### WHAT TO DO
Would you extract the whole listing below and retype it exactly?

--- Start ---

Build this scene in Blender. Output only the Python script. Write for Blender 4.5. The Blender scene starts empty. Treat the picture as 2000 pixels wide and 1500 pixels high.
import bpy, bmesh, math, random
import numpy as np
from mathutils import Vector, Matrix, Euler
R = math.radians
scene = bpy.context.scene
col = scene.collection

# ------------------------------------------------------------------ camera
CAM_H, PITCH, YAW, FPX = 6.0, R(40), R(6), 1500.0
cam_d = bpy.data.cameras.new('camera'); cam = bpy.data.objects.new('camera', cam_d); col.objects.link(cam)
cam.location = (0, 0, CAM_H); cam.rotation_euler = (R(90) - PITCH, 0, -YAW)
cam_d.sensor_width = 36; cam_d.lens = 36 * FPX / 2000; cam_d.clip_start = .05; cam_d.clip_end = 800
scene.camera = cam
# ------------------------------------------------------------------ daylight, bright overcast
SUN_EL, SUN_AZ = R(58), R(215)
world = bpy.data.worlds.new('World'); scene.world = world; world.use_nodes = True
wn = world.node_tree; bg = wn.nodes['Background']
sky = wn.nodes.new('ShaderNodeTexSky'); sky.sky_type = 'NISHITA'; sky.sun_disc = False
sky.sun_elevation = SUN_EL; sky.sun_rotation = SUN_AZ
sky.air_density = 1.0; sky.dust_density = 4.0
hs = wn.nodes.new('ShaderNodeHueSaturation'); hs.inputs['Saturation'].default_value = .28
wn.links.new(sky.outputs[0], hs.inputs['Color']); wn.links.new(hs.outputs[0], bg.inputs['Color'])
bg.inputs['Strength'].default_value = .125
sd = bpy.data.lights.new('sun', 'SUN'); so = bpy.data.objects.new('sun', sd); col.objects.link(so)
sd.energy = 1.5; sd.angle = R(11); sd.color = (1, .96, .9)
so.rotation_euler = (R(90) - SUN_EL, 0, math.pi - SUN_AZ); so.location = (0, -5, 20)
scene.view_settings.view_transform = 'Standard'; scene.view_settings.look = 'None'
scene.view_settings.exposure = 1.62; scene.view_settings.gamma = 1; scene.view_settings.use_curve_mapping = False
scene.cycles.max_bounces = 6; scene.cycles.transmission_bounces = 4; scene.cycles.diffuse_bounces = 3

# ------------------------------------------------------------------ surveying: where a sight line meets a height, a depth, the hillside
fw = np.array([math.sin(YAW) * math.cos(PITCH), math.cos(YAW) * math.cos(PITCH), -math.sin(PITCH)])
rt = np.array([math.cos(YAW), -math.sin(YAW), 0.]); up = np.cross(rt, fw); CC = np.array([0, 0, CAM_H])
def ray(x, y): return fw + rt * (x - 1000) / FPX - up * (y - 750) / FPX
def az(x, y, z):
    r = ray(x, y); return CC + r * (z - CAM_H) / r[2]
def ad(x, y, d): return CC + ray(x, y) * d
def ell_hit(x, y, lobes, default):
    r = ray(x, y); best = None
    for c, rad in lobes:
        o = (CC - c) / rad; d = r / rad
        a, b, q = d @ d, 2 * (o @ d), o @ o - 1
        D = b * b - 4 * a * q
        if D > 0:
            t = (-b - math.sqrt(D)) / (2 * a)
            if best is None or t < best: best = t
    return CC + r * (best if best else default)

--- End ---

### THE OUTPUT
Build this scene in Blender. Output only the Python script. Write for Blender 4.5. The Blender scene starts empty. Treat the picture as 2000 pixels wide and 1500 pixels high.
import bpy, bmesh, math, random
import numpy as np
from mathutils import Vector, Matrix, Euler
R = math.radians
scene = bpy.context.scene
col = scene.collection

# ------------------------------------------------------------------ camera
CAM_H, PITCH, YAW, FPX = 6.0, R(40), R(6), 1500.0
cam_d = bpy.data.cameras.new('camera'); cam = bpy.data.objects.new('camera', cam_d); col.objects.link(cam)
cam.location = (0, 0, CAM_H); cam.rotation_euler = (R(90) - PITCH, 0, -YAW)
cam_d.sensor_width = 36; cam_d.lens = 36 * FPX / 2000; cam_d.clip_start = .05; cam_d.clip_end = 800
scene.camera = cam
# ------------------------------------------------------------------ daylight, bright overcast
SUN_EL, SUN_AZ = R(58), R(215)
world = bpy.data.worlds.new('World'); scene.world = world; world.use_nodes = True
wn = world.node_tree; bg = wn.nodes['Background']
sky = wn.nodes.new('ShaderNodeTexSky'); sky.sky_type = 'NISHITA'; sky.sun_disc = False
sky.sun_elevation = SUN_EL; sky.sun_rotation = SUN_AZ
sky.air_density = 1.0; sky.dust_density = 4.0
hs = wn.nodes.new('ShaderNodeHueSaturation'); hs.inputs['Saturation'].default_value = .28
wn.links.new(sky.outputs[0], hs.inputs['Color']); wn.links.new(hs.outputs[0], bg.inputs['Color'])
bg.inputs['Strength'].default_value = .125
sd = bpy.data.lights.new('sun', 'SUN'); so = bpy.data.objects.new('sun', sd); col.objects.link(so)
sd.energy = 1.5; sd.angle = R(11); sd.color = (1, .96, .9)
so.rotation_euler = (R(90) - SUN_EL, 0, math.pi - SUN_AZ); so.location = (0, -5, 20)
scene.view_settings.view_transform = 'Standard'; scene.view_settings.look = 'None'
scene.view_settings.exposure = 1.62; scene.view_settings.gamma = 1; scene.view_settings.use_curve_mapping = False
scene.cycles.max_bounces = 6; scene.cycles.transmission_bounces = 4; scene.cycles.diffuse_bounces = 3

# ------------------------------------------------------------------ surveying: where a sight line meets a height, a depth, the hillside
fw = np.array([math.sin(YAW) * math.cos(PITCH), math.cos(YAW) * math.cos(PITCH), -math.sin(PITCH)])
rt = np.array([math.cos(YAW), -math.sin(YAW), 0.]); up = np.cross(rt, fw); CC = np.array([0, 0, CAM_H])
def ray(x, y): return fw + rt * (x - 1000) / FPX - up * (y - 750) / FPX
def az(x, y, z):
    r = ray(x, y); return CC + r * (z - CAM_H) / r[2]
def ad(x, y, d): return CC + ray(x, y) * d
def ell_hit(x, y, lobes, default):
    r = ray(x, y); best = None
    for c, rad in lobes:
        o = (CC - c) / rad; d = r / rad
        a, b, q = d @ d, 2 * (o @ d), o @ o - 1
        D = b * b - 4 * a * q
        if D > 0:
            t = (-b - math.sqrt(D)) / (2 * a)
            if best is None or t < best: best = t
    return CC + r * (best if best else default)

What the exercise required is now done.